Katzie’s body dictated her next move. “I had launched my career hijacking my brain with sugar all of the time. I needed to know how to, personally, have balance and advocate for it.” Katzie left the world of chocolate and became a health coach. “I've always been the person struggling with ‘How do I feel good’. I'm working in pastry, which is the opposite end of the spectrum.”
Next, the pastry chef landed at Equinox. “Practically, I wanted to be known for not only pastry”. With the grounding guidelines of the Equinox brand patching a framework for creative decisions and partnerships, and also being surrounded by an incredibly talented team fueled Katzie’s creative spirit. “I love being able to create based on a prompt.”

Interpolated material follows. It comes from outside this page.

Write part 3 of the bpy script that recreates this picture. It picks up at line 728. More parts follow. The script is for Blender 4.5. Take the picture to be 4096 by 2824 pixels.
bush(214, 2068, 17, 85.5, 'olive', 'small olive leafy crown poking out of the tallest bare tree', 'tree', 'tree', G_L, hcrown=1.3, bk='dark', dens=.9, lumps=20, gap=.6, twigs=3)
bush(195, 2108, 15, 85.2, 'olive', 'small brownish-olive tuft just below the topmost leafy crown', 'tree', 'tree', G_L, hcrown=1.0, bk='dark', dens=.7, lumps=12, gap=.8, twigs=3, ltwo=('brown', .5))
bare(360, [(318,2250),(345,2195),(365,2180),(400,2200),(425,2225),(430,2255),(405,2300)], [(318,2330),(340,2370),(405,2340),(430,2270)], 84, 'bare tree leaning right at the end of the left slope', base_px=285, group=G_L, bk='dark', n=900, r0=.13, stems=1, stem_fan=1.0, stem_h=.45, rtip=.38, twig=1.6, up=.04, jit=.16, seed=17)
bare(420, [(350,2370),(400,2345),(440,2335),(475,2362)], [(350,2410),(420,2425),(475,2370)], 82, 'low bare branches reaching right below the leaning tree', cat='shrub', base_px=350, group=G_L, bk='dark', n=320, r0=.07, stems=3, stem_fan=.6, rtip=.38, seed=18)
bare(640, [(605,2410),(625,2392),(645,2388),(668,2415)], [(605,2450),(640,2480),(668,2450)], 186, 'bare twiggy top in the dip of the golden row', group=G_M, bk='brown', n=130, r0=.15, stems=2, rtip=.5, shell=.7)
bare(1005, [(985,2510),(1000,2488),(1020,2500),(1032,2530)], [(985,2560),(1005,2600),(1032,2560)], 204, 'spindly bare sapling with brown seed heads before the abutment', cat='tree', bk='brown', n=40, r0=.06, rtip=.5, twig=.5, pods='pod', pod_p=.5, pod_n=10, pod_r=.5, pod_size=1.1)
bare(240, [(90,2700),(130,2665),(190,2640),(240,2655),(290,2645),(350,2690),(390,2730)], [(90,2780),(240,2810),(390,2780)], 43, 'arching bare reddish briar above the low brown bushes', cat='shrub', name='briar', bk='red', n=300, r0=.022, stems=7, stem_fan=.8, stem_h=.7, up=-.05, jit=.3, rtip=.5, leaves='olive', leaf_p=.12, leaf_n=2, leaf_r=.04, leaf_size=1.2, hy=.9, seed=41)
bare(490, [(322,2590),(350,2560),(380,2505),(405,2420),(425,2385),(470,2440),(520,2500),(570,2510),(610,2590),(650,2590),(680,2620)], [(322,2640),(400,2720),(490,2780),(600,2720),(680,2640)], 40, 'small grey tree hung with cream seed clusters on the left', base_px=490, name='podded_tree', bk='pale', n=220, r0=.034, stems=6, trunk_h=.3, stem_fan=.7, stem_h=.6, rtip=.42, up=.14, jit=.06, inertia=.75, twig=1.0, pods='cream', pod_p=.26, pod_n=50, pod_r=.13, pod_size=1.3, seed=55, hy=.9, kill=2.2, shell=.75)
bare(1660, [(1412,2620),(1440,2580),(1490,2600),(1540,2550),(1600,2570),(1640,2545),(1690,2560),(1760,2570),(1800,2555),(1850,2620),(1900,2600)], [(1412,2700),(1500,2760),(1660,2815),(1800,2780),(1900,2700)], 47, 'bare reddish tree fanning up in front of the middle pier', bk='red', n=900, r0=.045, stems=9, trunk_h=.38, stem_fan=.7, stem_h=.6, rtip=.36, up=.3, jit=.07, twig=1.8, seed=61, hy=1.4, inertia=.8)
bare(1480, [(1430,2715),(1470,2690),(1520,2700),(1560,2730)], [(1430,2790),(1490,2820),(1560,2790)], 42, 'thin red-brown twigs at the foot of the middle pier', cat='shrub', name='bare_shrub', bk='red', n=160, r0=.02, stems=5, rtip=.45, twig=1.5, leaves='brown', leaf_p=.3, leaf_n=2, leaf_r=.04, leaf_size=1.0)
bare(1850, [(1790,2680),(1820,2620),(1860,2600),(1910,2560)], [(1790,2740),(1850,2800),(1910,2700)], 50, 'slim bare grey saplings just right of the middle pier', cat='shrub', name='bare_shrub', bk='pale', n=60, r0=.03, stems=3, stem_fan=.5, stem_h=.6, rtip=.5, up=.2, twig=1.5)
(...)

“Doing a million things isn’t smart. Doing a few things well is smart.”
Being the food and bev director at Equinox required no hands-on culinary experience. “I could have been there and not touched food. No one needed to know that I was a chef”. Making corporate decisions by day while working on her cookbook at night separated Katzie’s two worlds. “This allowed me to get to a place where I realized I want my career to be food driven; creating opportunities for people to eat well, be well, and use my creativity,” she said, “I knew this was going to be much harder than being in charge of a big department in the sense that security is an easier path- making a separation between what you do and what you do when you leave work. I think that's fantastic, but it's just not who I am.”
Katzie describes her career as “a dipping in and out”. Call it a purpose-driven, food-centric, multi-hyphenate career path. She’s instinctively drawn to a multitude of projects, and committed to lifelong learning in order to harness said instinct, “Doing a million things isn’t smart. Doing a few things well is smart.” Still, she’s not without doubt. “It’s hard to constantly question what you’re doing, but everyone has to manage and learn to utilize who they are.”
As Katzie puts it, “My purpose is to create opportunities for people to experience joy, right? Essentially, I think that's what my career has been. That’s allowed me to work on things that really matter to me and also support people that matter to me.”
So what does this mean for Katzie’s future? “Now I have things that I really care about, and I'm moving through them as I build what matters to me, which is real food, health and creating joy.”
Given how many ways Katzie has already created opportunities for people to “experience joy”, as she puts it, it’s hard to imagine what she might do next. But that’s the thing about a creative person like Katzie, there’s always a next in store.